Wette auf Russen-Vorstoss stürzt Top-Analysten des Ukraine-Kriegs in Glaubwürdigkeitskrise
Auf ihre Karten und Analysen zum Krieg in der Ukraine vertrauen Medien, Experten und sogar Regierungen: Das Institute for the Study of War, kurz ISW, ist eine der wichtigsten Quellen für Kriegsinformationen weltweit. Jetzt bekommt das renommierte Institut mit Sitz in Washington ein handfestes Glaubwürdigkeitsproblem.
Der Grund ist ein Vorfall am 15. November – und wie das Institut damit umgeht.
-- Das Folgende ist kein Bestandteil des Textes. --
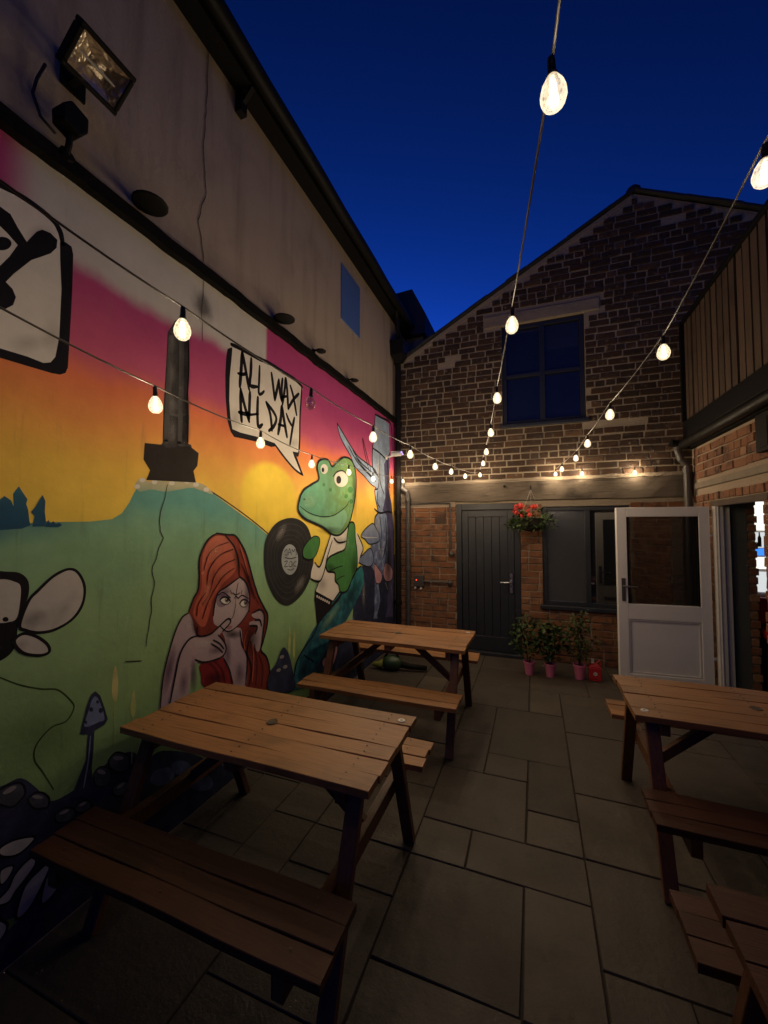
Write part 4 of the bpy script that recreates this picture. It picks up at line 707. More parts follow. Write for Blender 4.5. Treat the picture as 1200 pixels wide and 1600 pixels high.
  ('f','navy',0,[(1.289,0.884),(1.287,0.879),(1.282,0.878),(1.278,0.883),(1.275,0.889),(1.277,0.894),(1.282,0.894),(1.287,0.89)]),
  ('s','capblue',0.006,[(1.255,0.743),(1.249,0.64),(1.232,0.526)]),
 ],
 'painted_grass_head#0': [
  ('f','straw',0,[(1.365,1.028),(1.379,0.961),(1.379,0.878),(1.367,0.852),(1.351,0.899),(1.353,0.98)]),
  ('s','straw',0.0036,[(1.366,0.873),(1.365,0.761),(1.367,0.638)]),
 ],
 'painted_grass_head#1': [
  ('f','straw',0,[(1.462,0.873),(1.475,0.803),(1.474,0.755),(1.462,0.728),(1.446,0.778),(1.45,0.824)]),
  ('s','straw',0.0036,[(1.462,0.75),(1.461,0.633),(1.462,0.505)]),
 ],
 'painted_grass_head#2': [
  ('f','straw',0,[(2.841,0.872),(2.855,0.797),(2.853,0.678),(2.839,0.646),(2.82,0.699),(2.826,0.816)]),
  ('s','straw',0.006,[(2.839,0.67),(2.833,0.542),(2.831,0.4)]),
 ],
 'painted_grass_head#3': [
  ('f','straw',0,[(2.912,0.837),(2.926,0.761),(2.924,0.621),(2.91,0.589),(2.89,0.643),(2.896,0.781)]),
  ('s','straw',0.006,[(2.909,0.613),(2.903,0.483),(2.901,0.339)]),
 ],
 'painted_rocks': [
  ('f','navy',0,[(0.652,0.815),(0.825,0.743),(0.928,0.711),(0.992,0.705),(1.047,0.635),(1.102,0.548),(1.185,0.537),(1.277,0.547),(1.342,0.577),(1.463,0.565),(1.568,0.43),(1.847,0.304),(2.264,0.029),(2.278,-0.608),(1.063,0.133),(0.667,0.368)]),
  ('f','rock',0,[(1.005,0.664),(1.009,0.634),(0.99,0.616),(0.97,0.609),(0.941,0.63),(0.921,0.657),(0.916,0.688),(0.931,0.7),(0.962,0.7),(0.99,0.688)]),
  ('o','ink',0.0075,[(1.005,0.664),(1.009,0.634),(0.99,0.616),(0.97,0.609),(0.941,0.63),(0.921,0.657),(0.916,0.688),(0.931,0.7),(0.962,0.7),(0.99,0.688)]),
  ('f','rocklight',0,[(0.979,0.681),(0.975,0.674),(0.961,0.67),(0.945,0.672),(0.936,0.679),(0.94,0.686),(0.953,0.69),(0.97,0.688)]),
  ('f','rock',0,[(1.096,0.547),(1.09,0.53),(1.07,0.537),(1.044,0.553),(1.026,0.582),(1.019,0.606),(1.031,0.614),(1.048,0.616),(1.074,0.596),(1.093,0.568)]),
  ('o','ink',0.0075,[(1.096,0.547),(1.09,0.53),(1.07,0.537),(1.044,0.553),(1.026,0.582),(1.019,0.606),(1.031,0.614),(1.048,0.616),(1.074,0.596),(1.093,0.568)]),
  ('f','rocklight',0,[(1.073,0.58),(1.067,0.579),(1.053,0.587),(1.039,0.599),(1.034,0.608),(1.04,0.609),(1.054,0.601),(1.067,0.589)]),
  ('f','rock',0,[(1.199,0.443),(1.2,0.423),(1.181,0.417),(1.161,0.42),(1.132,0.438),(1.119,0.46),(1.121,0.479),(1.139,0.487),(1.159,0.485),(1.185,0.466)]),
  ('o','ink',0.0075,[(1.199,0.443),(1.2,0.423),(1.181,0.417),(1.161,0.42),(1.132,0.438),(1.119,0.46),(1.121,0.479),(1.139,0.487),(1.159,0.485),(1.185,0.466)]),
  ('f','rocklight',0,[(1.174,0.464),(1.17,0.46),(1.157,0.46),(1.143,0.465),(1.135,0.472),(1.139,0.476),(1.152,0.476),(1.167,0.471)]),
  ('f','rock',0,[(1.353,0.489),(1.337,0.474),(1.317,0.478),(1.288,0.501),(1.279,0.526),(1.276,0.56),(1.291,0.576),(1.314,0.573),(1.343,0.547),(1.357,0.516)]),
  ('o','ink',0.005,[(1.353,0.489),(1.337,0.474),(1.317,0.478),(1.288,0.501),(1.279,0.526),(1.276,0.56),(1.291,0.576),(1.314,0.573),(1.343,0.547),(1.357,0.516)]),
  ('f','rocklight',0,[(1.33,0.533),(1.322,0.532),(1.308,0.541),(1.295,0.555),(1.292,0.566),(1.3,0.567),(1.314,0.558),(1.326,0.544)]),
  ('f','rock',0,[(1.448,0.521),(1.446,0.491),(1.413,0.491),(1.381,0.51),(1.351,0.548),(1.342,0.58),(1.35,0.595),(1.376,0.605),(1.407,0.588),(1.443,0.551)]),
  ('o','ink',0.0075,[(1.448,0.521),(1.446,0.491),(1.413,0.491),(1.381,0.51),(1.351,0.548),(1.342,0.58),(1.35,0.595),(1.376,0.605),(1.407,0.588),(1.443,0.551)]),
  ('f','rocklight',0,[(1.417,0.557),(1.409,0.554),(1.39,0.561),(1.371,0.575),(1.363,0.586),(1.37,0.589),(1.389,0.582),(1.409,0.569)]),
  ('f','rock',0,[(1.264,0.44),(1.269,0.417),(1.254,0.411),(1.233,0.413),(1.217,0.424),(1.2,0.443),(1.199,0.458),(1.209,0.471),(1.232,0.468),(1.254,0.455)]),
  ('o','ink',0.0075,[(1.264,0.44),(1.269,0.417),(1.254,0.411),(1.233,0.413),(1.217,0.424),(1.2,0.443),(1.199,0.458),(1.209,0.471),(1.232,0.468),(1.254,0.455)]),
  ('f','rocklight',0,[(1.245,0.453),(1.242,0.448),(1.232,0.447),(1.22,0.45),(1.214,0.455),(1.216,0.459),(1.226,0.461),(1.238,0.458)]),
  ('f','rock',0,[(1.45,0.415),(1.454,0.391),(1.443,0.371),(1.423,0.37),(1.389,0.389),(1.37,0.412),(1.365,0.433),(1.376,0.454),(1.407,0.449),(1.435,0.436)]),
  ('o','ink',0.0075,[(1.45,0.415),(1.454,0.391),(1.443,0.371),(1.423,0.37),(1.389,0.389),(1.37,0.412),(1.365,0.433),(1.376,0.454),(1.407,0.449),(1.435,0.436)]),
  ('f','rocklight',0,[(1.426,0.432),(1.424,0.425),(1.411,0.421),(1.396,0.423),(1.386,0.429),(1.389,0.436),(1.401,0.439),(1.417,0.438)]),
  ('f','rock',0,[(2.858,0.531),(2.837,0.488),(2.782,0.486),(2.716,0.498),(2.678,0.54),(2.651,0.599),(2.675,0.637),(2.723,0.653),(2.782,0.633),(2.827,0.586)]),
  ('o','ink',0.0125,[(2.858,0.531),(2.837,0.488),(2.782,0.486),(2.716,0.498),(2.678,0.54),(2.651,0.599),(2.675,0.637),(2.723,0.653),(2.782,0.633),(2.827,0.586)]),
  ('f','rocklight',0,[(2.789,0.593),(2.774,0.584),(2.739,0.59),(2.705,0.607),(2.691,0.623),(2.704,0.632),(2.739,0.626),(2.774,0.61)]),
  ('f','rock',0,[(2.736,0.488),(2.708,0.45),(2.659,0.459),(2.617,0.479),(2.59,0.511),(2.578,0.56),(2.61,0.581),(2.655,0.582),(2.695,0.573),(2.733,0.531)]),
  ('o','ink',0.0125,[(2.736,0.488),(2.708,0.45),(2.659,0.459),(2.617,0.479),(2.59,0.511),(2.578,0.56),(2.61,0.581),(2.655,0.582),(2.695,0.573),(2.733,0.531)]),
  ('f','rocklight',0,[(2.684,0.537),(2.67,0.533),(2.642,0.541),(2.618,0.556),(2.611,0.57),(2.624,0.575),(2.651,0.567),(2.676,0.551)]),
  ('f','rock',0,[(2.948,0.399),(2.918,0.359),(2.846,0.363),(2.758,0.399),(2.685,0.45),(2.664,0.492),(2.679,0.529),(2.736,0.54),(2.837,0.501),(2.918,0.446)]),
  ('o','ink',0.0125,[(2.948,0.399),(2.918,0.359),(2.846,0.363),(2.758,0.399),(2.685,0.45),(2.664,0.492),(2.679,0.529),(2.736,0.54),(2.837,0.501),(2.918,0.446)]),
  ('f','rocklight',0,[(2.849,0.462),(2.827,0.458),(2.777,0.471),(2.728,0.493),(2.708,0.51),(2.728,0.514),(2.777,0.502),(2.827,0.48)]),
  ('f','navy',0,[(1.563,0.473),(1.724,0.434),(1.946,0.268),(2.019,0.11),(2.215,-0.103),(1.855,-0.043),(1.509,0.211)]),
  ('f','denim',0,[(1.72,0.322),(1.719,0.292),(1.688,0.28),(1.642,0.291),(1.598,0.319),(1.572,0.353),(1.573,0.381),(1.6,0.394),(1.645,0.385),(1.691,0.358)]),
  ('f','denim',0,[(1.846,0.259),(1.826,0.248),(1.784,0.262),(1.739,0.296),(1.707,0.334),(1.699,0.365),(1.717,0.376),(1.756,0.364),(1.802,0.332),(1.837,0.291)]),
  ('f','denim',0,[(2.014,0.072),(1.978,0.065),(1.913,0.098),(1.845,0.155),(1.8,0.214),(1.791,0.254),(1.822,0.262),(1.883,0.235),(1.953,0.179),(2.004,0.116)]),
 ],
 'painted_white_petals': [
  ('f','whitegrey',0,[(0.935,0.478),(0.984,0.475),(1.049,0.438),(1.013,0.412),(0.975,0.416),(0.936,0.447)]),
  ('o','ink',0.009,[(0.935,0.478),(0.984,0.475),(1.049,0.438),(1.013,0.412),(0.975,0.416),(0.936,0.447)]),
  ('f','whitegrey',0,[(0.938,0.388),(0.968,0.387),(0.98,0.371),(0.962,0.342),(0.94,0.338)]),
  ('o','ink',0.006,[(0.938,0.388),(0.968,0.387),(0.98,0.371),(0.962,0.342),(0.94,0.338)]),
  ('f','whitegrey',0,[(0.963,0.301),(0.981,0.336),(1.015,0.36),(1.05,0.362),(1.053,0.326),(1.017,0.293),(0.991,0.274),(0.965,0.25),(0.92,0.279)]),
  ('o','ink',0.009,[(0.963,0.301),(0.981,0.336),(1.015,0.36),(1.05,0.362),(1.053,0.326),(1.017,0.293),(0.991,0.274),(0.965,0.25),(0.92,0.279)]),
  ('f','whitegrey',0,[(0.993,0.18),(1.018,0.265),(1.071,0.293),(1.109,0.292),(1.093,0.246),(1.049,0.178),(1.01,0.157)]),
  ('o','ink',0.009,[(0.993,0.18),(1.018,0.265),(1.071,0.293),(1.109,0.292),(1.093,0.246),(1.049,0.178),(1.01,0.157)]),
  ('f','whitegrey',0,[(1.079,0.153),(1.09,0.225),(1.119,0.27),(1.147,0.239),(1.14,0.17),(1.105,0.145)]),
  ('o','ink',0.006,[(1.079,0.153),(1.09,0.225),(1.119,0.27),(1.147,0.239),(1.14,0.17),(1.105,0.145)]),
  ('f','whitegrey',0,[(0.922,0.23),(0.944,0.206),(0.967,0.167),(0.957,0.137),(0.925,0.132)]),
  ('o','ink',0.009,[(0.922,0.23),(0.944,0.206),(0.967,0.167),(0.957,0.137),(0.925,0.132)]),
 ],
 'painted_roots': [
  ('f','navy',0,[(2.569,0.584),(2.651,0.633),(2.737,0.732),(2.819,0.662),(2.881,0.505),(2.909,0.33),(2.571,0.457)]),
  ('f','rocklight',0,[(2.755,0.663),(2.754,0.652),(2.738,0.647),(2.715,0.651),(2.7,0.661),(2.7,0.672),(2.716,0.677),(2.739,0.673)]),
  ('f','rocklight',0,[(2.802,0.567),(2.802,0.557),(2.785,0.552),(2.762,0.557),(2.746,0.568),(2.746,0.578),(2.763,0.583),(2.786,0.578)]),
  ('f','rocklight',0,[(2.712,0.57),(2.711,0.56),(2.695,0.555),(2.673,0.56),(2.658,0.571),(2.658,0.581),(2.674,0.585),(2.696,0.581)]),
  ('f','navy',0,[(3.413,0.472),(3.544,0.564),(3.76,0.593),(4.175,0.472),(4.413,0.235),(4.365,0.015),(3.764,0.214),(3.29,0.355)]),
  ('f','pinkwing',0,[(3.545,0.498),(3.632,0.541),(3.687,0.441),(3.582,0.323)]),
  ('f','pinkwing',0,[(3.382,0.418),(3.446,0.438),(3.414,0.361)]),
 ],
}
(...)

An diesem Tag setzten Nutzer der Online-Wett-Plattform Polymarket mit hohen Einsätzen darauf, dass russische Truppen bis zum Abend die ostukrainische Stadt Myrnohrad einnehmen würden. Grundlage für die Auswertung solcher Wetten sind unter anderem die täglichen Frontkarten des ISW.
Kurz vor der Abrechnung der Wette wurde auf der ISW-Karte ein strategisch wichtiger Punkt in Myrnohrad plötzlich als von Russland kontrolliert markiert – obwohl es dafür keine verlässlichen Hinweise gab. Polymarket wertete dies als russischen Geländegewinn und zahlte die Wetten aus, was einzelnen Nutzern extreme Gewinne einbrachte. Insgesamt sollen 1,3 Millionen eingesetzt worden sein.
Am nächsten Morgen war die Änderung auf der ISW-Karte wieder verschwunden. Zwei Tage später erklärte das ISW in einer Stellungnahme, es habe sich um eine «nicht autorisierte» Bearbeitung gehandelt, die ohne Genehmigung erfolgt sei. Wenig später verschwand der Name eines ISW-Geodaten-Mitarbeiters von der Website.
Über den Fall berichtete das Onlinemagazin «Responsible Statecraft». Das Portal gehört zum Quincy Institute for Responsible Statecraft, einem in Washington ansässigen aussenpolitischen Thinktank. Das Magazin stützt sich dabei auf Recherchen des US-Techmediums «404 Media», das den Fall zuerst öffentlich gemacht hatte.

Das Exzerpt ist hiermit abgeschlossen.